As far as I can see, this last American idea–that justice will be served and the bad management tossed out–is valid in the US, but almost nowhere else.  Just look at the experience of activist value investors over the past quarter century in Japan or in continental Europe.  Yet, oddly enough, otherwise rational American value investors try the same tactic over and over, each time in the expectation of a different result.

This risk has been around for a long time.  The second hasn’t.

One of the deep underlying assumptions of value investing is that a company’s assets have an enduring economic worth, despite current headwinds.  All we need is some spark, some catalyst that will enable this worth to shine through.  And we can wait, since the value of accumulated assets is unlikely to deteriorate.
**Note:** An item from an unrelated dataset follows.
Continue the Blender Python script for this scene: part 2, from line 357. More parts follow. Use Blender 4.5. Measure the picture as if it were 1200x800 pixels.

This is the sense behind the observation that a stock is trading at a discount to book value–that is, to the total sum of the assets the company owns, after subtracting out anything it owes to the rest of the world.  Calculations of “book” are based on the actual historical cost of acquiring the assets, which very often understates (usually by a lot) what it would cost to replace them.

Two new, still poorly understood, threats to this view:  the internet and Millennials.

Take suburban shopping malls as an example.  Millennials, at least more affluent ones, seem to like to live in cities, not the suburbs.  Internet shopping has reached the point where retailers are openly saying (they’ve probably secretly know this for much longer) that they have too much mall retail space.  Who to sell it to?

In other words, demographic/technological change is accelerating.  This increases the chance that balance sheet assets are writeoffs waiting to happen rather than “straw hats in winter,” needing only a change of season to flower.